━━━━━ DATASET CONTENT ━━━━━

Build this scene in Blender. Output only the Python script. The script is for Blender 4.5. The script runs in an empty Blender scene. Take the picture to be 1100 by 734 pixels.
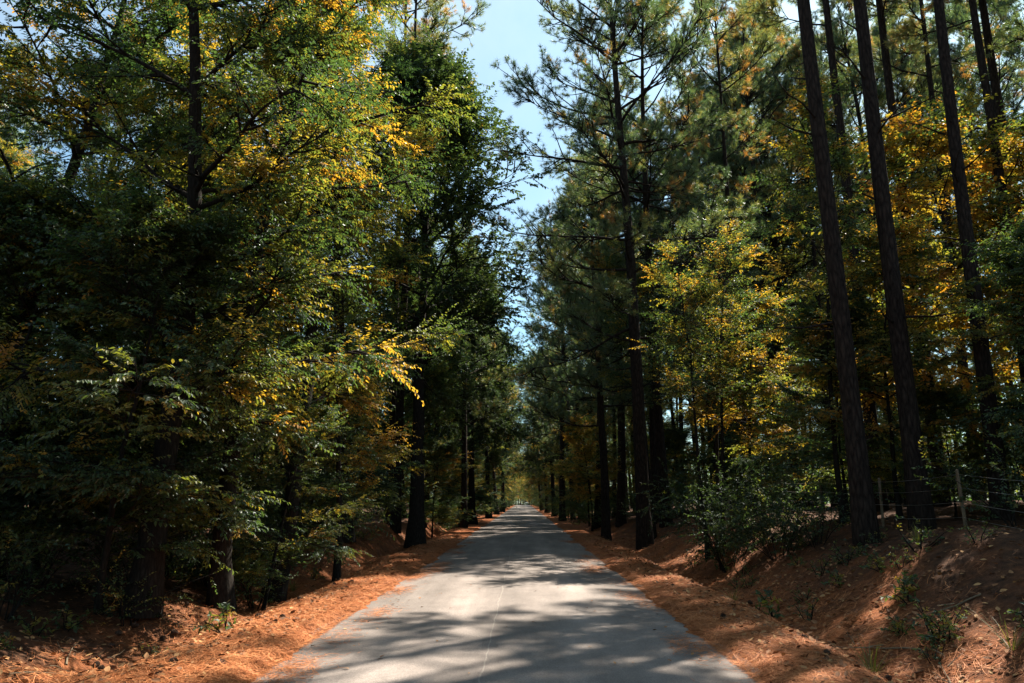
import bpy, math
import numpy as np
from math import radians, sin, cos, pi

scene = bpy.context.scene
C = scene.collection
UP = np.array([0.0, 0.0, 1.0])


def rng_(s):
    return np.random.default_rng(s)


# ------------------------------------------------------------------ scene graph helpers
def link(o, parent=None):
    C.objects.link(o)
    if parent is not None:
        o.parent = parent
    return o


def tag(o, label=None, cat=None, group=None, kind=None):
    for k, v in (("label", label), ("category", cat), ("group", group), ("kind", kind)):
        if v:
            o[k] = v
    return o


def obj(name, mesh, parent=None):
    return link(bpy.data.objects.new(name, mesh), parent)


def empty(name, loc, rz=0.0, sc=1.0, tilt=(0, 0)):
    o = bpy.data.objects.new(name, None)
    o.empty_display_size = 0.3
    o.location = loc
    o.rotation_euler = (tilt[0], tilt[1], rz)
    o.scale = (sc, sc, sc) if not isinstance(sc, tuple) else sc
    return link(o)


# ------------------------------------------------------------------ mesh helpers
class Geo:
    """Collects quads and triangles with a per-face tint."""

    def __init__(self):
        self.v, self.q, self.t, self.qt, self.tt, self.n = [], [], [], [], [], 0

    def add(self, v, q=None, t=None, tint=0.0):
        v = np.asarray(v, float).reshape(-1, 3)
        self.v.append(v)
        for f, L, T in ((q, self.q, self.qt), (t, self.t, self.tt)):
            if f is not None and len(f):
                f = np.asarray(f, np.int64)
                L.append(f + self.n)
                T.append(np.broadcast_to(np.asarray(tint, float), (len(f),)))
        self.n += len(v)

    def merge(self, g):
        for v in g.v:
            self.v.append(v)
        for f in g.q:
            self.q.append(f + self.n)
        for f in g.t:
            self.t.append(f + self.n)
        self.qt += g.qt
        self.tt += g.tt
        self.n += g.n

    def mesh(self, name, mat, smooth=False):
        v = np.concatenate(self.v)
        q = np.concatenate(self.q) if self.q else np.zeros((0, 4), np.int64)
        t = np.concatenate(self.t) if self.t else np.zeros((0, 3), np.int64)
        tint = np.concatenate(self.qt + self.tt)
        me = bpy.data.meshes.new(name)
        nl = q.size + t.size
        npo = len(q) + len(t)
        me.vertices.add(len(v))
        me.vertices.foreach_set("co", v.astype(np.float32).ravel())
        me.loops.add(nl)
        me.loops.foreach_set("vertex_index", np.concatenate([q.ravel(), t.ravel()]).astype(np.int32))
        me.polygons.add(npo)
        tot = np.concatenate([np.full(len(q), 4), np.full(len(t), 3)]).astype(np.int32)
        st = np.concatenate([[0], np.cumsum(tot)[:-1]]).astype(np.int32)
        me.polygons.foreach_set("loop_start", st)
        me.polygons.foreach_set("loop_total", tot)
        me.polygons.foreach_set("use_smooth", np.full(npo, smooth, bool))
        at = me.attributes.new("tint", "FLOAT", "FACE")
        at.data.foreach_set("value", tint.astype(np.float32))
        me.update(calc_edges=True)
        me.materials.append(mat)
        return me


def unit(a):
    return a / np.maximum(np.linalg.norm(a, axis=-1, keepdims=True), 1e-9)


def grow(rng, p, d, L, seg, wander=0.1, up=0.0):
    """N paths of seg segments from p along d; up may be one value or one per segment."""
    p, d = np.asarray(p, float), unit(np.asarray(d, float))
    L = np.broadcast_to(np.asarray(L, float), (len(p),))
    pts = np.empty((len(p), seg + 1, 3))
    pts[:, 0] = p
    ups = np.broadcast_to(np.asarray(up, float), (seg,))
    for s in range(seg):
        d = d + rng.normal(0, wander, d.shape)
        d[:, 2] += ups[s]
        d = unit(d)
        pts[:, s + 1] = pts[:, s] + d * (L / seg)[:, None]
    return pts


def along(pts, idx, t):
    """Points and tangents on paths idx at fractions t."""
    S = pts.shape[1] - 1
    f = np.clip(t, 0, 0.9999) * S
    i = f.astype(int)
    a, b = pts[idx, i], pts[idx, i + 1]
    return a + (b - a) * (f - i)[:, None], unit(b - a)


def tubes(pts, r0, r1, k=6, power=1.0, flare=0.0):
    N, S = pts.shape[0], pts.shape[1]
    tan = np.empty_like(pts)
    tan[:, 1:-1] = pts[:, 2:] - pts[:, :-2]
    tan[:, 0] = pts[:, 1] - pts[:, 0]
    tan[:, -1] = pts[:, -1] - pts[:, -2]
    tan = unit(tan)
    ref = np.where(np.abs(tan[:, :1, 2:3]) > 0.8, np.array([1.0, 0, 0]), UP)
    a = unit(np.cross(tan, np.broadcast_to(ref, tan.shape)))
    b = np.cross(tan, a)
    s = np.linspace(0, 1, S)
    r0 = np.broadcast_to(np.asarray(r0, float), (N,))[:, None]
    r1 = np.broadcast_to(np.asarray(r1, float), (N,))[:, None]
    r = r0 + (r1 - r0) * s[None] ** power
    if flare:
        r = r * (1 + flare * np.exp(-s[None] * 34))
    th = np.linspace(0, 2 * pi, k, endpoint=False)
    ring = a[:, :, None] * np.cos(th)[None, None, :, None] + b[:, :, None] * np.sin(th)[None, None, :, None]
    v = pts[:, :, None] + ring * r[:, :, None, None]
    base = np.arange(N * S).reshape(N, S)[:, :-1, None] * k
    j = np.arange(k)
    jn = (j + 1) % k
    q = np.stack([base + j, base + jn, base + k + jn, base + k + j], -1).reshape(-1, 4)
    return v.reshape(-1, 3), q


def leaf_faces(rng, p, d, n, L, w=0.5, fold=0.25, curl=0.15):
    """Pointed leaves folded along the midrib: six points, two quads each."""
    N = len(p)
    d = unit(d)
    n = unit(n - d * (n * d).sum(-1, keepdims=True))
    s = np.cross(d, n)
    L = np.broadcast_to(np.asarray(L, float), (N,))[:, None]
    W = L * w * 0.5
    f = W * fold
    cu = L * curl
    v = np.empty((N, 6, 3))
    v[:, 0] = p
    v[:, 1] = p + d * L - n * cu
    v[:, 2] = p + d * L * 0.30 + s * W + n * f
    v[:, 3] = p + d * L * 0.68 + s * W * 0.72 + n * (f * 0.7 - cu * 0.45)
    v[:, 4] = p + d * L * 0.30 - s * W + n * f
    v[:, 5] = p + d * L * 0.68 - s * W * 0.72 + n * (f * 0.7 - cu * 0.45)
    b = np.arange(N)[:, None] * 6
    q = np.concatenate([b + np.array([0, 2, 3, 1]), b + np.array([0, 1, 5, 4])])
    return v.reshape(-1, 3), q


def side_dirs(rng, tan, ang, flat=0.6, sign=None):
    """Directions leaving tan at angle ang, mostly within the horizontal plane when flat is near 1."""
    N = len(tan)
    s = unit(np.cross(tan, UP) + rng.normal(0, 1e-3, tan.shape))
    u = np.cross(s, tan)
    if sign is None:
        sign = rng.choice([-1, 1], N)
    roll = rng.normal(0, 1, N) * (1 - flat) * 1.6
    lat = s * (np.cos(roll) * sign)[:, None] + u * np.sin(roll)[:, None]
    a = np.broadcast_to(ang, (N,))[:, None]
    return unit(tan * np.cos(a) + lat * np.sin(a))


# ------------------------------------------------------------------ materials
def mat_new(name):
    m = bpy.data.materials.new(name)
    m.use_nodes = True
    nt = m.node_tree
    nt.nodes.clear()
    return m, nt, nt.nodes, nt.links


def nd(nodes, t, **kw):
    n = nodes.new(t)
    for k, v in kw.items():
        if k in n.inputs.keys():
            n.inputs[k].default_value = v
        else:
            setattr(n, k, v)
    return n


def ramp(nodes, stops):
    r = nodes.new("ShaderNodeValToRGB")
    e = r.color_ramp.elements
    while len(e) < len(stops):
        e.new(0.5)
    for x, (p, c) in zip(e, stops):
        x.position = p
        x.color = (*c, 1)
    return r


def leaf_material(name, stops, trans=0.45, gloss=0.06, rough=0.38, spread=0.16, trans_boost=1.5):
    m, nt, N, L = mat_new(name)
    at = nd(N, "ShaderNodeAttribute", attribute_name="tint")
    geo = nd(N, "ShaderNodeNewGeometry")
    oi = nd(N, "ShaderNodeObjectInfo")
    a = nd(N, "ShaderNodeMath", operation="MULTIPLY_ADD")
    a.inputs[1].default_value = spread
    L.new(geo.outputs["Random Per Island"], a.inputs[0])
    L.new(at.outputs["Fac"], a.inputs[2])
    b = nd(N, "ShaderNodeMath", operation="MULTIPLY_ADD")
    b.inputs[1].default_value = 0.10
    L.new(oi.outputs["Random"], b.inputs[0])
    L.new(a.outputs[0], b.inputs[2])
    c = nd(N, "ShaderNodeMath", operation="SUBTRACT")
    c.inputs[1].default_value = spread / 2 + 0.05
    L.new(b.outputs[0], c.inputs[0])
    r = ramp(N, stops)
    L.new(c.outputs[0], r.inputs[0])
    dif = nd(N, "ShaderNodeBsdfDiffuse")
    L.new(r.outputs[0], dif.inputs[0])
    tc = nd(N, "ShaderNodeVectorMath", operation="MULTIPLY")
    tc.inputs[1].default_value = (trans_boost, trans_boost, trans_boost * 0.45)
    L.new(r.outputs[0], tc.inputs[0])
    tr = nd(N, "ShaderNodeBsdfTranslucent")
    L.new(tc.outputs[0], tr.inputs[0])
    mx = nd(N, "ShaderNodeMixShader")
    mx.inputs[0].default_value = trans
    L.new(dif.outputs[0], mx.inputs[1])
    L.new(tr.outputs[0], mx.inputs[2])
    gl = nd(N, "ShaderNodeBsdfGlossy", Roughness=rough)
    gl.inputs[0].default_value = (0.9, 0.95, 1.0, 1)
    lw = nd(N, "ShaderNodeLayerWeight", Blend=0.25)
    gm = nd(N, "ShaderNodeMath", operation="MULTIPLY_ADD")
    gm.inputs[1].default_value = gloss * 2.5
    gm.inputs[2].default_value = gloss * 0.6
    L.new(lw.outputs["Fresnel"], gm.inputs[0])
    m2 = nd(N, "ShaderNodeMixShader")
    L.new(gm.outputs[0], m2.inputs[0])
    L.new(mx.outputs[0], m2.inputs[1])
    L.new(gl.outputs[0], m2.inputs[2])
    out = nd(N, "ShaderNodeOutputMaterial")
    L.new(m2.outputs[0], out.inputs[0])
    return m


def bark_material(name, dark, light, scale=(9, 9, 2.2), bump=0.6):
    m, nt, N, L = mat_new(name)
    tc = nd(N, "ShaderNodeTexCoord")
    mp = nd(N, "ShaderNodeMapping")
    mp.inputs["Scale"].default_value = scale
    L.new(tc.outputs["Object"], mp.inputs[0])
    vo = nd(N, "ShaderNodeTexVoronoi", feature="DISTANCE_TO_EDGE", Scale=1.6)
    L.new(mp.outputs[0], vo.inputs["Vector"])
    no = nd(N, "ShaderNodeTexNoise", Scale=2.4, Detail=8.0, Roughness=0.7)
    L.new(mp.outputs[0], no.inputs["Vector"])
    mu = nd(N, "ShaderNodeMath", operation="MULTIPLY_ADD")
    mu.inputs[1].default_value = 0.9
    L.new(vo.outputs["Distance"], mu.inputs[0])
    L.new(no.outputs["Fac"], mu.inputs[2])
    r = ramp(N, [(0.35, dark), (0.95, light)])
    L.new(mu.outputs[0], r.inputs[0])
    bu = nd(N, "ShaderNodeBump", Strength=bump, Distance=0.03)
    L.new(mu.outputs[0], bu.inputs["Height"])
    bs = nd(N, "ShaderNodeBsdfPrincipled", Roughness=0.95)
    bs.inputs["Specular IOR Level"].default_value = 0.1
    L.new(r.outputs[0], bs.inputs["Base Color"])
    L.new(bu.outputs[0], bs.inputs["Normal"])
    out = nd(N, "ShaderNodeOutputMaterial")
    L.new(bs.outputs[0], out.inputs[0])
    return m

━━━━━

__YOUR OBJECTIVE__
Display every line of the listing that contains the string "scene".

__EXERCISE ANSWER__
Build this scene in Blender. Output only the Python script. The script is for Blender 4.5. The script runs in an empty Blender scene. Take the picture to be 1100 by 734 pixels.
scene = bpy.context.scene
C = scene.collection
# ------------------------------------------------------------------ scene graph helpers